David Yeoman is archetypical of many longtime EAA members. His profession is all about aviation, as he’s part of the Rockwell Collins team that furnishes some of the most advanced avionics, inflight entertainment and other digital systems for multi-million dollar military, commercial and general aviation aircraft.

It's fitting that his passion be aviation, though that is no doubt a product of his father bringing him to his first EAA Airventure Oshkosh air show in 1971, when he was just three years old. His first flight was in his father’s Flaglor Scooter, a 650 lb. homebuilt powered by a 1.5 liter, 40-hp, Volkswagen air-cooled boxer four. Yeoman recently realized a lifelong dream when he bought a 1952 Cessna 195. It’s his sixth aircraft, his fifth tail-wheel model and by far his favorite yet. Yeoman hangars the aircraft at Cedar Rapids, Iowa close to the Rockwell Collins facility at The Eastern Iowa Airport. It’s parked at Oshkosh this week in the Classics Area on “Route 195,” sponsored by Barron Aviation of Perry, MO, a firm specializing in Cessna 195 restorations.

“Airplanes are supposed to have wheels in the back. But, by the time I was born they didn’t make them any more. The Cessna 195 always caught my eye at Oshkosh. You have to have an interest in nostalgia. I love the art deco look of the airplane, the bumps on the cowling.”

No doubt he also enjoys the sound of the 300-hp, seven-cylinder, Jacobs R-755 radial. Cessna’s Model 190 and Model 195 Businessliner were the only radial-engine-powered aircraft the firm built after World War II. More than 1,150 were produced from 1947-54. The aircraft was relatively expensive to buy and, due to its tail-wheel configuration, it was considerably more challenging to handle on the ground than tricycle landing gear competitors, such as the Beech Bonanza.
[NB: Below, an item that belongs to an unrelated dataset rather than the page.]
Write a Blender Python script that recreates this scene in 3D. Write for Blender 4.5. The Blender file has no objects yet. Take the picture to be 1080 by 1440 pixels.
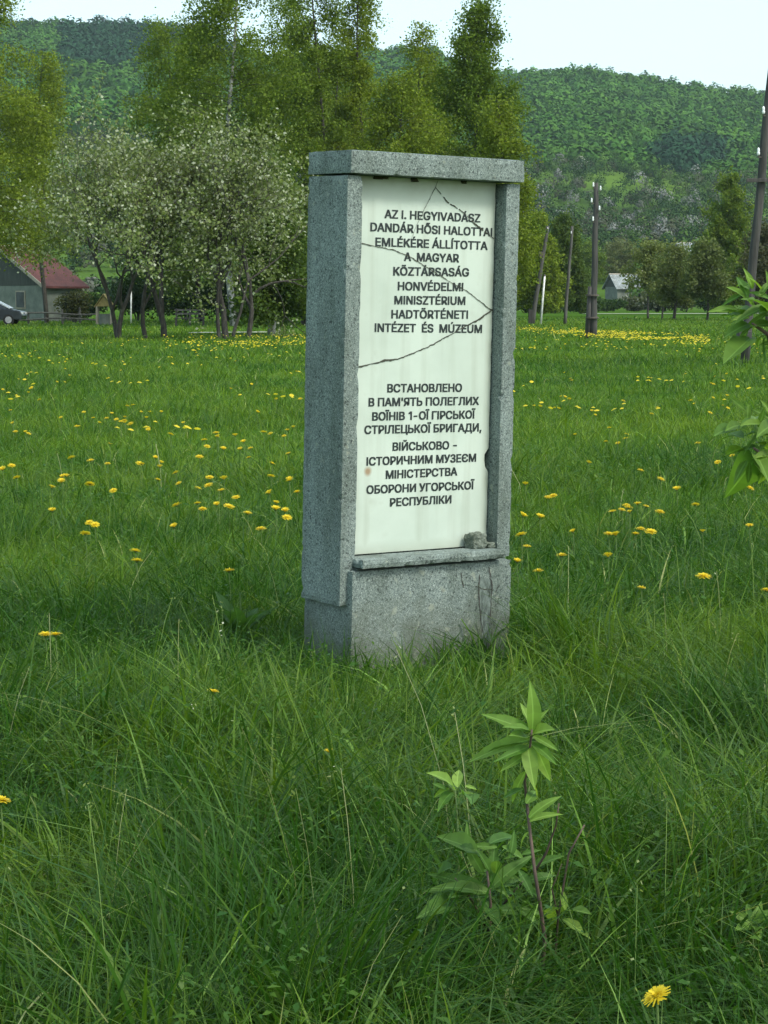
import bpy, bmesh, math
import numpy as np
from mathutils import Vector, Matrix, noise as mnoise

# ------------------------------------------------------------------ camera, sky, sun, exposure
scene = bpy.context.scene
COL = scene.collection
F = 3000.0                      # focal length in pixels of the 1440 px tall photograph
EYE = 1.3
PITCH = math.atan(295 / F)
cam_d = bpy.data.cameras.new("camera")
cam_d.sensor_fit = 'VERTICAL'
cam_d.sensor_height = 24.0
cam_d.lens = 24.0 * F / 1440.0
cam_d.clip_start = 0.05
cam_d.clip_end = 9000
cam = bpy.data.objects.new("camera", cam_d)
COL.objects.link(cam)
cam.location = (0, 0, EYE)
cam.rotation_euler = (math.pi / 2 - PITCH, 0, 0)
scene.camera = cam

SUN_EL, SUN_AZ = math.radians(50), math.radians(128)      # azimuth clockwise from +Y
world = bpy.data.worlds.new("World")
scene.world = world
world.use_nodes = True
wn = world.node_tree.nodes
wl = world.node_tree.links
bg = wn["Background"]
sky = wn.new("ShaderNodeTexSky")
sky.sky_type = 'NISHITA'
sky.sun_disc = False
sky.sun_elevation = SUN_EL
sky.sun_rotation = SUN_AZ
sky.air_density = 1.0
sky.dust_density = 3.0
sky.ozone_density = 1.0
veil = wn.new("ShaderNodeMixRGB")            # thin even cloud veil over the clear sky
veil.inputs[0].default_value = 0.6
veil.inputs[2].default_value = (1.50, 2.06, 2.0, 1)
wl.new(sky.outputs[0], veil.inputs[1])
wl.new(veil.outputs[0], bg.inputs[0])
bg.inputs[1].default_value = 0.15
sun_d = bpy.data.lights.new("sun", 'SUN')
sun_d.energy = 0.85
sun_d.angle = math.radians(12)
sun_d.color = (1.0, 0.97, 0.90)
sun = bpy.data.objects.new("sun", sun_d)
COL.objects.link(sun)
sd = Vector((math.sin(SUN_AZ) * math.cos(SUN_EL), math.cos(SUN_AZ) * math.cos(SUN_EL), math.sin(SUN_EL)))
sun.rotation_euler = sd.to_track_quat('Z', 'Y').to_euler()
sun.location = (30, -30, 60)
vs = scene.view_settings
vs.view_transform = 'Standard'
vs.look = 'None'
vs.exposure = 1.7
vs.gamma = 1.0
scene.cycles.max_bounces = 6
scene.cycles.diffuse_bounces = 3
scene.cycles.glossy_bounces = 2
scene.cycles.transmission_bounces = 4
scene.cycles.volume_bounces = 0
scene.cycles.use_adaptive_sampling = True

# ------------------------------------------------------------------ helpers
cp, sp = math.cos(PITCH), math.sin(PITCH)
rng = np.random.default_rng(7)


def ray(x, y):
    u, v = (x - 540) / F, (720 - y) / F
    return Vector((u, cp + v * sp, -sp + v * cp))


def at(x, y, Y):
    """point at depth Y (metres from the camera along +Y) seen at photograph pixel x, y"""
    d = ray(x, y)
    t = Y / d.y
    return Vector((0, 0, EYE)) + d * t


def gx(x, Y):
    return (x - 540) / F * Y * 1.0


def tag(o, label=None, cat=None, group=None, kind=None):
    for k, v in (("label", label), ("category", cat), ("group", group), ("kind", kind)):
        if v:
            o[k] = v
    return o


def empty(name, loc, rz=0.0):
    o = bpy.data.objects.new(name, None)
    o.empty_display_size = 0.1
    COL.objects.link(o)
    o.location = loc
    o.rotation_euler = (0, 0, rz)
    return o


def np_mesh(name, verts, faces, mats, parent=None, cols=None, mi=None, smooth=False):
    """verts (n,3); faces (m,k) with one k; cols (m,3) linear colour per face"""
    verts = np.ascontiguousarray(verts, dtype=np.float32)
    faces = np.ascontiguousarray(faces, dtype=np.int32)
    me = bpy.data.meshes.new(name)
    m, k = faces.shape
    me.vertices.add(len(verts))
    me.vertices.foreach_set("co", verts.ravel())
    me.loops.add(m * k)
    me.loops.foreach_set("vertex_index", faces.ravel())
    me.polygons.add(m)
    me.polygons.foreach_set("loop_start", np.arange(0, m * k, k, dtype=np.int32))
    if mi is not None:
        me.polygons.foreach_set("material_index", np.ascontiguousarray(mi, dtype=np.int32))
    me.update(calc_edges=True)
    if smooth:
        me.polygons.foreach_set("use_smooth", np.ones(m, dtype=bool))
    if cols is not None:
        a = me.attributes.new("Col", 'FLOAT_COLOR', 'FACE')
        c = np.ones((m, 4), dtype=np.float32)
        c[:, :3] = cols
        a.data.foreach_set("color", c.ravel())
    for mt in (mats if isinstance(mats, (list, tuple)) else [mats]):
        me.materials.append(mt)
    o = bpy.data.objects.new(name, me)
    COL.objects.link(o)
    if parent is not None:
        o.parent = parent
    return o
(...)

The aircraft features all-aluminum construction, a 36.1-ft. span; strutless, straight taper wing with NACA 2412 airfoil and no dihedral; front and rear seating for four people; and a generously sized aft luggage bay. Owners get used to buying oil by the gallon to replenish the engine’s 5-gal. reservoir. Typically, oil consumption by the Jacobs was 1-2 quarts per hour, but modern overhauls by top-notch shops, such as Air Repair, Inc, in Cleveland, MI, can reduce oil consumption to 1 quart every 6 to 10 hr., according to John Barron of Barron Aviation.

Some aircraft have crosswind main landing gear that swivel up to 30 deg. to allow the aircraft to land in a crab.

Yeoman says mastering the Cessna 195’s handling characteristics wasn’t difficult for him. But, he’s been flying tailwheel airplanes since he was a teenager. “The deck angle is steep when it’s on the ground, so there is limited forward vision, especially around the cowl. It’s more difficult than in the Cessna 170 I used to own.”

The aircraft cruises efficiently at 139 KTAS while burning 14-15 gph, says Yeoman. Push up the power to 17 gph and it will cruise at 165 KTAS. He’s equipped the aircraft with an all-in-one Garmin GTN 650, full IFR instrumentation and a two-axis autopilot.

John Barron cautions would-be Cessna 195 buyers. He says that plenty of “bottom feeders” purchased the aircraft when they went out of production in the mid 1950s because they were relatively inexpensive. Many have damage history resulting from ground-handling mishaps and several have been patched together without being properly aligned on factory fixtures. Hill Aviation, Butterfly Aviation and Barron Aviation are the only firms in the U.S. that have a complete set of construction jigs for proper repairs of Cessna 195 airframes, Barron says.

Owners should budget $25,000 for engine overhaul, up to $35,000 if the aircraft needs new hoses, cooling baffles, exhaust components, engine mounts and accessories. Other parts cost about the same as those for a Cessna 185, according to Barron.

In pristine condition, but without avionics upgrades, these airplanes command about $135,000 in the marketplace. Sixty years ago, the Cessna 195 was viewed as general aviation trash. Now it’s seen as a treasure.